I want a painting to be difficult to do. The more obstacles, obstructions, problems – if they don’t overwhelm – the better. I would like to feel that I am involved at any stage of the painting with all its moments, not just this ‘now’ moment where a superficial grace is so available.
When I am halfway there with a painting, it can occasionally be thrilling… But it happens very rarely; usually it’s agony… I go to great pains to mask the agony. But the struggle is there. It’s the invisible enemy.
If you get an image try to destroy it.
Do search, but in order to find other than what is searched for.
My insights come in periods of working. There are wonderful moments of surprise, but I’m superstitious enough not to want to talk about them.
My father didn’t think being an artist was a respectable or worthy goal for a man.
I keep plastering it until it comes around to what I want, in terms of all I know and think about painting now, as well as in terms of the initial observation.
Abstract means literally to draw from or separate. In this sense every artist is abstract for he must create his own work from his visual impressions. A realistic or non-objective approach makes no difference. The result is what counts.
Don’t be a Pollyanna!
Mistakes can’t be erased, but they move you from your present position.

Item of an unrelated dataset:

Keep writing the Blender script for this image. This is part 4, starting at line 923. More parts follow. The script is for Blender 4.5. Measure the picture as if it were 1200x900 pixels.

I would like the colors, their shapes and positions to be arrived at in response to and dictated by the condition of the total space at the time they are considered.
I can never accomplish what I want – only what I would have wanted had I thought of it beforehand.
I don’t go into the studio with the idea of ‘saying’ something. What I do is face the blank canvas and put a few arbitrary marks on it that start me on some sort of dialogue.
I want painting to be difficult to do.
Somehow don’t be bored, but if you must, use it in action. Use its destructive potential.
In a successful painting everything is integral – all the parts belong to the whole. If you remove an aspect or element you are removing its wholeness.